DIRECTIVE ::
Take the entries below and print only the lines from the one with "Write part 4" through the one with "structure('paving_edge', MB().box(kbx, kbx", exactly as they stand, both ends included.

* Start PROVIDED DATA *

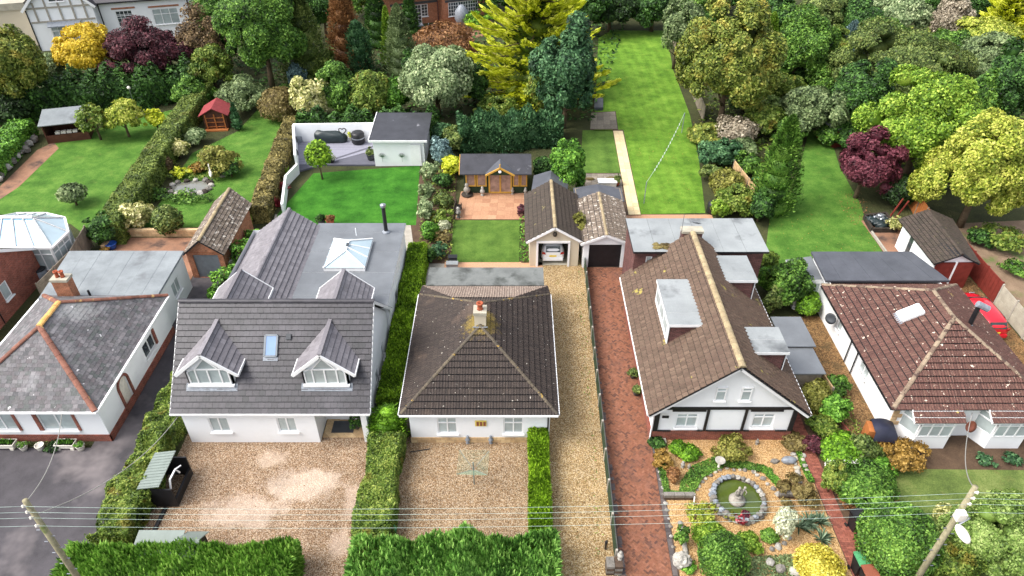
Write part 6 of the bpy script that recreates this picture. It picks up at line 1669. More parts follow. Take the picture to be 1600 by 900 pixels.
def spiky_conifer(px_, py_, rx, ry, matn, label, zc, seed, nb=210):
    """tiered conifer: arching branches that end in feathery upturned sprays"""
    p = at(px_, py_, zc); d = depth(p); rh = rx * d / F; rv = ry * d / F / .82; g = np.random.default_rng(seed)
    root = thing('conifer', label, 'tree', (p[0], p[1], 0), 0, None, local=True); zt = zc + rv; zb = max(.4, zc - rv)
    m = M(); m.tube([(0, 0, -.1), (0, 0, zt * .5), (0, 0, zt * .97)], [.32, .22, .05], 8)
    PP, DD, TT = [], [], []
    for i in range(nb):
        t = (i + .5) / nb; z = zb + (zt - zb) * t; a = i * 2.39996 + g.uniform(-.4, .4)
        L = rh * ((1 - t) ** .6 * .95 + .12) * g.uniform(.6, 1.18); k = 34
        s = np.linspace(.2, 1, k); lift = g.uniform(.05, .32) + .4 * t; hz = z + L * (-.18 * s + lift * s ** 2.2)
        ca, sa = math.cos(a), math.sin(a)
        if i % 2 == 0: m.tube([(0, 0, z), (ca * L * .5, sa * L * .5, z + L * (-.09 + lift * .22)), (ca * L * .9, sa * L * .9, z + L * (-.16 + lift * .79))], [.07, .05, .015], 4, False)
        for q in range(8):
            w = np.sin(np.clip((1 - s) * 1.9 + .1, 0, 1.57)) * L * .13 + .05; lat = g.uniform(-1, 1, k) * w; sj = s + g.uniform(-.03, .03, k)
            PP.append(np.stack([ca * L * sj - sa * lat, sa * L * sj + ca * lat, hz + g.uniform(-.18, .06, k) - np.abs(lat) * .35], 1))
            DD.append(np.stack([ca - sa * lat / w * .6, sa + ca * lat / w * .6, .1 + lift * 1.1 * s], 1)); TT.append(s + g.uniform(-.15, .15, k))
    P = np.concatenate(PP); D = unit(np.concatenate(DD)); tip = np.concatenate(TT) > .36
    V, Q = leaf_quads(g, P[tip], D[tip], .0088 * d, .003 * d, 'spray', .3, .2)
    V2, Q2 = leaf_quads(g, P[~tip], D[~tip], .0085 * d, .0034 * d, 'spray', .5, .1)
    tt = np.linspace(0, 1, 7); cs = np.stack([0 * tt, 0 * tt, zb + (zt - zb) * tt * .85], 1); rs = np.stack([rh * .42 * (1 - tt) ** .8 + .1, rh * .42 * (1 - tt) ** .8 + .1, 0 * tt + (zt - zb) / 9], 1)
    CV, CTR = core_mesh(cs, rs, 1)
    link('crown', np_mesh('crown', V, Q, None, LM[matn]), root)
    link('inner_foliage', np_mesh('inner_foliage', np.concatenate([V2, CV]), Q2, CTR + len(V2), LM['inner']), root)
    m.build('trunk', MT['bark'], root, True)
    return root


spiky_conifer(838, 78, 124, 92, 'golden', 'big golden yellow feathery conifer at the top centre', 4.6, 5, 120)
conifer(884, 122, 50, 78, 'bluegreen', 'dark blue green conifer in front of the golden conifer', 'lobed', leafk=1.1)
tree(848, 140, 26, 44, 'mixed', 'olive yellow bush between the dark hedge and the blue green conifer', 'loose', clear=.3, name='large_bush')
hedge([(-4.9, 60.6), (0, 61.2), (4.4, 62)], 3.0, 3.0, 'bluegreen', 'tall dark green hedge behind the black roofed summerhouse', .3, 'spray', wob=.2, round_=.45, jit=.7)
tree(889, 262, 25, 46, 'ivy', 'bright green ivy covered bush growing over the black roofed shed', 'round', clear=.1, name='large_bush')
shrub(848, 258, 18, 15, 'deep', 'dark green shrub right of the summerhouse roof')
shrub(712, 215, 22, 20, 'olive', 'olive green shrub left of the dark hedge behind the summerhouse')
shrub(690, 208, 14, 16, 'bluegreen', 'blue green shrub at the right corner of the black roofed outbuilding')
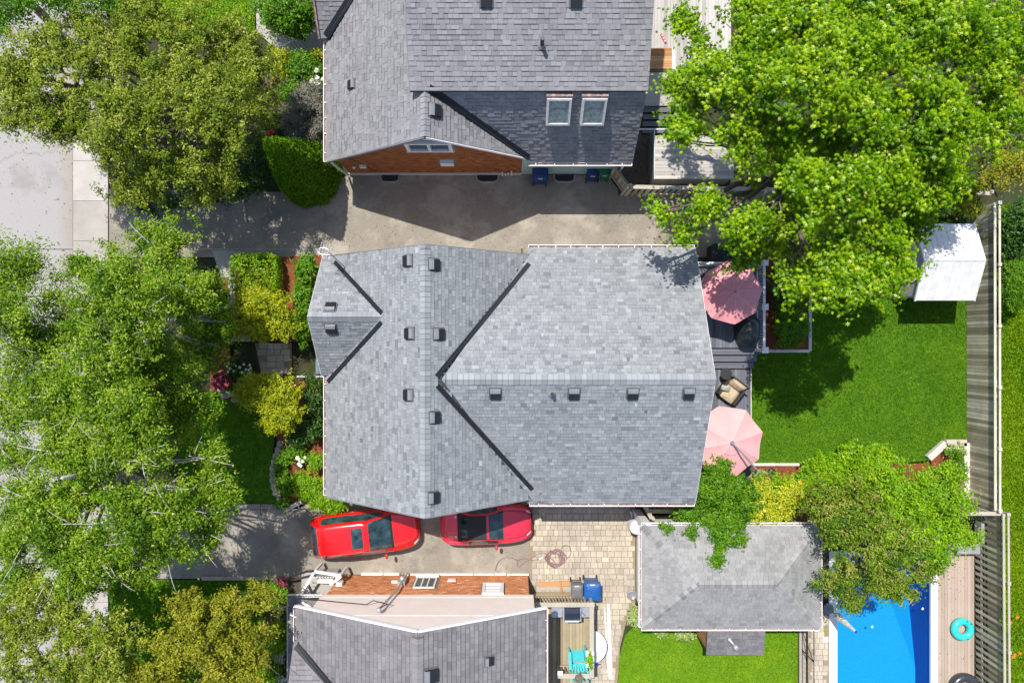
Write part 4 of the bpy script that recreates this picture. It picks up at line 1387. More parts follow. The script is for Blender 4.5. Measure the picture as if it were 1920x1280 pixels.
px0 = W(992, 0)[0]
pave('patio', [(px0, -6.35), (5.42, -6.35), (5.42, -11.45), (5.02, -12.3), (4.75, -13.4), (4.6, -15.4), (px0, -15.4)], 0.016,
     skip=lambda x, y: (x < 3.35 and y < -10.98) or (x < 0.8 and y < -10.1))
pave('front_path', poly_px([(478, 643), (547, 643), (547, 702), (490, 702)]), 0.016, 60, wid=(0.28, 0.36, 0.42), rows=(0.24, 0.27))
pave('pool_paving', [(12.98, -11.75), (13.95, -11.75), (13.95, -15.6), (12.98, -15.6)], 0.016, 120)
kbx = W(1498, 0)[0]
structure('paving_edge', MB().box(kbx, kbx + 0.28, -15.6, -11.8, -0.02, 0.05), M['stone'])


# ------------------------------------------------------------------ decks
def boards(parent, x0, x1, y0, y1, z, along, bw, mk, gap=0.008, th=0.035, name='deck_board'):
    """boards laid one by one over the rectangle; 'along' is the axis they run along"""
    L = (y1 - y0) if along == 'y' else (x1 - x0)
    wdt = (x1 - x0) if along == 'y' else (y1 - y0)
    n = max(1, round(wdt / bw))
    bw = wdt / n
    org = Vector(ORG[parent.name])
    ms = []
    for t in (0.05, 0.35, 0.5, 0.65, 0.95):
        mb = MB()
        mb.box(gap / 2, bw - gap / 2, 0, L, -th, 0, t) if along == 'y' else mb.box(0, L, gap / 2, bw - gap / 2, -th, 0, t)
        ms.append(mb.mesh(name, M[mk]))
    for i in range(n):
        p = Vector((x0 + i * bw, y0, z)) if along == 'y' else Vector((x0, y0 + i * bw, z))
        link(name, ms[rng.randrange(5)], parent, Matrix.Translation(p - org))


def row_of(parent, name, mesh, pts):
    org = Vector(ORG[parent.name])
    for i, p in enumerate(pts):
        link(name, mesh if not isinstance(mesh, list) else mesh[rng.randrange(len(mesh))], parent, Matrix.Translation(Vector(p) - org))


dk = thing('deck', (9, 0, 0), 'charcoal stained back deck with white rails and steps behind the middle house', 'deck')
part('base', MB().box(7.0, 10.78, -0.22, 3.25, 0, 0.755).box(6.98, 10.35, -6.3, -1.2, 0, 0.20), M['wood_dark'], dk)
boards(dk, 7.0, 10.85, -0.27, 3.3, 0.80, 'y', 0.145, 'wood_dark')
boards(dk, 6.98, 10.40, -6.35, -1.15, 0.25, 'y', 0.145, 'wood_dark')
for i in range(3):
    z = 0.80 - 0.14 * (i + 1) + 0.0
    boards(dk, 7.0, 10.66 - i * .08, -0.27 - 0.3 * (i + 1), -0.272 - 0.3 * i, z, 'x', 0.15, 'wood_dark', name='tread')
    part('riser', MB().box(7.0, 10.6 - i * .08, -0.27 - 0.3 * (i + 1) + .03, -0.275 - 0.3 * i, 0.0, z - 0.036), M['wood_dark'], dk)
part('edge_board', MB().box(10.402, 10.44, -6.35, -1.2, 0.0, 0.256), M['timber'], dk)
ry = MB().beam((10.44, -0.30, 1.74), (10.44, 3.25, 1.74), .10, .05).beam((7.3, 3.24, 1.74), (10.39, 3.24, 1.74), .10, .05)
ry.beam((10.44, -0.30, 0.95), (10.44, 3.25, 0.95), .05, .05).beam((7.3, 3.24, 0.95), (10.39, 3.24, 0.95), .05, .05)
part('rail', ry, M['white'], dk)
pm_ = MB().box(-.075, .075, -.075, .075, 0, .98).box(-.13, .13, -.13, .13, .98, 1.03).box(-.09, .09, -.09, .09, 1.03, 1.06).mesh('rail_post', M['white'])
row_of(dk, 'rail_post', pm_, [(10.46, y, .80) for y in (-0.36, 1.42, 3.26)] + [(7.35, 3.26, .80)])
bm2 = MB().tube([(0, 0, 0), (0, 0, 0.76)], 0.016, 6).mesh('baluster', M['white'])
bm3 = MB().tube([(0, 0, 0), (0, 0, 0.76)], 0.016, 6).mesh('baluster', M['black'])
row_of(dk, 'baluster', bm2, [(10.44, -0.18 + i * 0.125, .96) for i in range(27)])
row_of(dk, 'baluster', bm3, [(7.5 + i * 0.125, 3.24, .96) for i in range(23)])

d3 = thing('deck', (2.3, -12.6, 0), 'greying wooden deck with a broad railing beside the low house and patio', 'deck')
part('base', MB().box(1.0, 3.2, -15.5, -11.05, 0, 0.755), M['wood_olive'], d3)
boards(d3, 0.9, 3.3, -15.5, -10.98, 0.80, 'y', 0.14, 'wood_olive')
part('rail', MB().beam((0.95, -10.90, 1.70), (3.42, -10.90, 1.70), .19, .045, 0.8).beam((3.30, -11.0, 1.70), (3.30, -13.92, 1.70), .19, .045, 0.75).beam((1.9, -13.85, 1.70), (3.2, -13.85, 1.70), .19, .045, 0.85)
     .beam((0.95, -10.88, .92), (3.4, -10.88, .92), .05, .09).beam((3.33, -11.0, .92), (3.33, -13.9, .92), .05, .09).beam((1.9, -13.8, .92), (3.2, -13.8, .92), .05, .09), M['wood_grey'], d3)
part('rail_post', MB().box(3.25, 3.37, -10.95, -10.83, 0, 1.68), M['wood_grey'], d3)
part('rail_post', MB().box(3.25, 3.37, -13.92, -13.80, 0, 1.68), M['wood_grey'], d3)
part('rail_post', MB().box(1.88, 2.0, -13.92, -13.80, 0, 1.68), M['wood_grey'], d3)
bw = [MB().box(-.02, .02, -.018, .018, 0, .78, t).mesh('baluster', M['wood_olive']) for t in (0.0, 0.2, 0.6)]
row_of(d3, 'baluster', bw, [(1.05 + i * 0.135, -10.86, .9) for i in range(16)] + [(3.33, -11.15 - i * 0.15, .9) for i in range(18)] + [(2.08 + i * .16, -13.83, .9) for i in range(7)])
part('skirt_board', MB().box(0.95, 3.3, -10.975, -10.95, .3, .76, .9), M['wood_olive'], d3)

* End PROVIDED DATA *

SOLVED PROBLEM ::
Write part 4 of the bpy script that recreates this picture. It picks up at line 1387. More parts follow. The script is for Blender 4.5. Measure the picture as if it were 1920x1280 pixels.
px0 = W(992, 0)[0]
pave('patio', [(px0, -6.35), (5.42, -6.35), (5.42, -11.45), (5.02, -12.3), (4.75, -13.4), (4.6, -15.4), (px0, -15.4)], 0.016,
     skip=lambda x, y: (x < 3.35 and y < -10.98) or (x < 0.8 and y < -10.1))
pave('front_path', poly_px([(478, 643), (547, 643), (547, 702), (490, 702)]), 0.016, 60, wid=(0.28, 0.36, 0.42), rows=(0.24, 0.27))
pave('pool_paving', [(12.98, -11.75), (13.95, -11.75), (13.95, -15.6), (12.98, -15.6)], 0.016, 120)
kbx = W(1498, 0)[0]
structure('paving_edge', MB().box(kbx, kbx + 0.28, -15.6, -11.8, -0.02, 0.05), M['stone'])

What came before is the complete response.